Mr. WEBSTER. Of course, if there is evidence of a racketeerinfluenced crime and it involves a public figure, I do not have any problem with that. The jurisdiction is there. We would be investigating the crime. We should take it. It becomes more difficult where you do not have that, where you have not had a bomb go off or you have not had one of the other events that invoke Federal jurisdiction regardless of who did it, where you have to look at the problem and say: well, this is a local crime but for the fact that an important political figure is involved. And that is where you have your area of discretion. I call it an area of discretion. Another way of saying it is that you have to reach for your jurisdiction, where you have to really sit down and say: How can we take this case? What is the basis under which we can assume jurisdiction?

The right to travel to the average citizen would seem a pretty tenuous basis for asserting jurisdiction in the case of Dr. Martin Luther King, Jr., but that is the basis under which the investigation was initiated back in those days. I am not aware we have

really increased our arsenal of jurisdictional bases. We would probably have to find a similar type of basis to take it.

We have covered all of the public officials so now we are talking really about civic leaders, religious leaders, labor leaders, those who are out in the public scene.

I suppose that all of us have, today, intense sensitivity to people who are injured or killed in the exercise of civil rights or in the assertion of civil rights or in encouraging others to assert legitimate civil rights. It is a special kind of area where we think the Federal Government has such an interest in seeing that constitutional rights are protected that when people are shot down because they are involved in the assertion of rights, there is a Federal interest there, and so you start to look for the Federal interest, if you think it happened in an area where the local law-enforcement agencies would be hostile to a full scale, effective investigation. We still have from time to time those kinds of cases that have been assigned to us. We have civil rights responsibilities, I am sure you know, to investigate allegations of police brutality which affect individual rights that could result in murder, and we do that. It is hard to say when a person has reached a level of prominence, whether he be a national figure, or whether he could be a State figure. Thus far I am not aware of any case, any prosecutive effort by the Federal Government in this area where the case has been thrown out or conviction reversed because there was no jurisdiction.

Mr. FAUNTROY. Would you agree that the ability that the FBI now has to take jurisdiction in the assassination of Members of the Congress and the President might well have served as well had they been applied in the assassination of Dr. King?

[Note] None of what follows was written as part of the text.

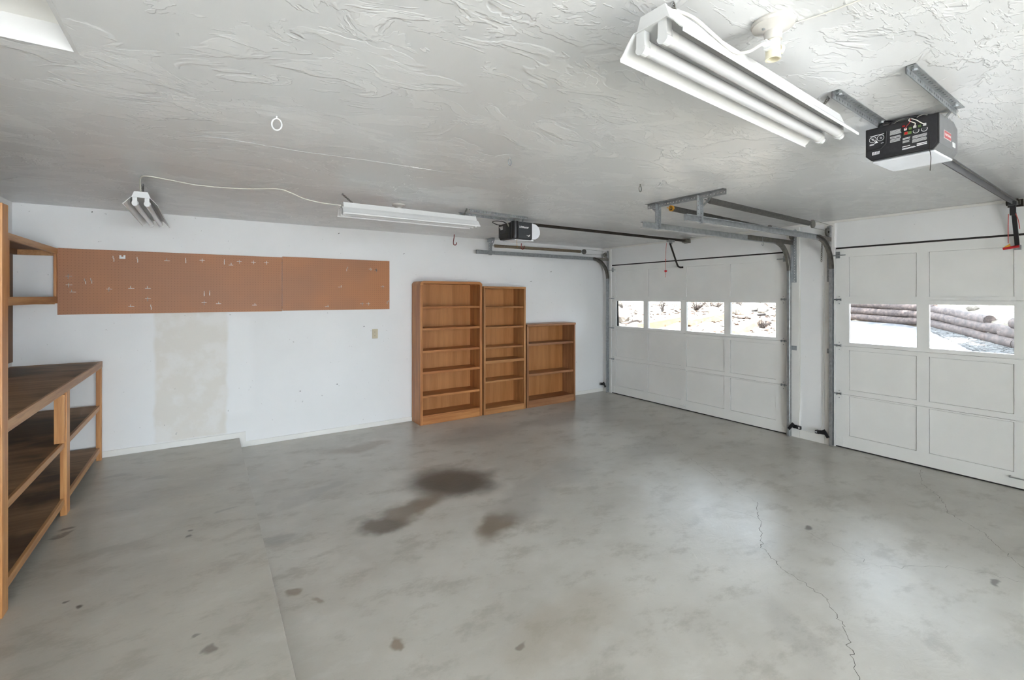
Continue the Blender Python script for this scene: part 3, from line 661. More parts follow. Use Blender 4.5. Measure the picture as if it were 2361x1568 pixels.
# ================================================================ BOOKCASES
def bookcase(x0, x1, top, ts, shelves, zb, mats, label, rounded=False, overhang=False, slant=0):
    yf, yb = 5.457, 5.742; mz, mx_ = mats; r = thing('bookcase', label, 'bookcase', ((x0+x1)/2, (yf+yb)/2, 0), 'three wooden bookcases by the far wall')
    R = .052; zt = top-R if rounded else (top-.034 if overhang else top-.03)
    for a, b_ in ((x0, x0+ts), (x1-ts, x1)): MB().box(a, yf, 0, b_, yb, zt).build('side_panel', mz, r, bevel=.004)
    if rounded:
        P = arc(x0+R, top-R, R, math.pi, math.pi/2, 8)+arc(x1-R, top-R, R, math.pi/2, 0, 8); ri = .018
        Q = arc(x1-ts-ri, top-.032-ri, ri, 0, math.pi/2, 6)+arc(x0+ts+ri, top-.032-ri, ri, math.pi/2, math.pi, 6)
        MB().prism(P+[(x1-ts, top-R)]+Q+[(x0+ts, top-R)], 'Y', yf-.003, yb).build('top_arch', mx_, r, smooth=35)
    elif overhang: MB().box(x0-.004, yf-.01, top-.034, x1+.004, yb, top).build('top_panel', mx_, r, bevel=.008)
    else: MB().box(x0, yf-.004, top-.03, x1, yb, top).build('top_panel', mx_, r, bevel=.004)
    MB().box(x0+ts-.004, yb-.008, .03, x1-ts+.004, yb-.002, top-.03).build('back_panel', 'oakback', r)
    for z0, z1, ins in shelves: MB().box(x0+ts, yf+ins, z0, x1-ts, yb-.008, z1).build('shelf', mx_, r, bevel=.003)
    MB().box(x0+ts, yf+.006, zb-.02, x1-ts, yb-.008, zb).build('bottom_shelf', mx_, r, bevel=.002)
    MB().box(x0+ts, yf+.002, .0, x1-ts, yf+.02, zb-.016).build('kick_board', mx_, r, bevel=.003)
    return r
bookcase(2.233, 3.125, 1.815, .036, [(1.467, 1.492, .012), (1.190, 1.218, .006), (.904, .934, .012), (.637, .667, .006), (.335, .365, .012)], .117, ('oakA', 'oakAx'), 'tallest bookcase with rounded top corners and six openings', rounded=True)
bookcase(3.150, 3.848, 1.758, .030, [(1.459, 1.479, .02), (1.176, 1.199, .02), (.894, .920, .02), (.696, .734, .004), (.429, .454, .02)], .083, ('oakB', 'oakBx'), 'narrow middle bookcase with unevenly spaced shelves')
bookcase(3.872, 4.792, 1.215, .030, [(.895, .928, .014), (.454, .486, .014)], .106, ('oakC', 'oakCx'), 'shortest bookcase with two shelves next to the garage door', overhang=True)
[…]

Mr. WEBSTER. Well, if you could draw a statute that brought within its protection, leaders such as Dr. King and had it been specifically there, it would be a clearer brand of jurisdiction, but I must say it would not have invoked any different degree of investigative activity, because once we have the jurisdiction we can do anything that we could do in any other type of case except involve the Army and the Navy and so on as they have in the Presidential and congressional type cases.

Mr. FAUNTROY. I guess I am getting at the question of whether or not there should be some guidelines to be followed that would be useful in assisting you to make the decision as to how far to go with respect to public or private citizens in the public domain. Would such guidelines be useful to you?

Mr. WEBSTER. It might be useful to us.

The basis for jurisdiction in the King case would have been just as available to the most autonomous citizen in the land. It was not a jurisdiction based on who Dr. King was. If anybody in Dr. King's organization known or unknown had been involved, we could have asserted jurisdiction. It was not based on who he was, it was based on a right that was being interfered with, but the practical matter is that we reached out for that particular type of jurisdiction in Dr. King's case when we would not have reached out for it in what would have been in effect a local situation for somebody other than Dr. King, or of his prominence or participation in the civil rights movement.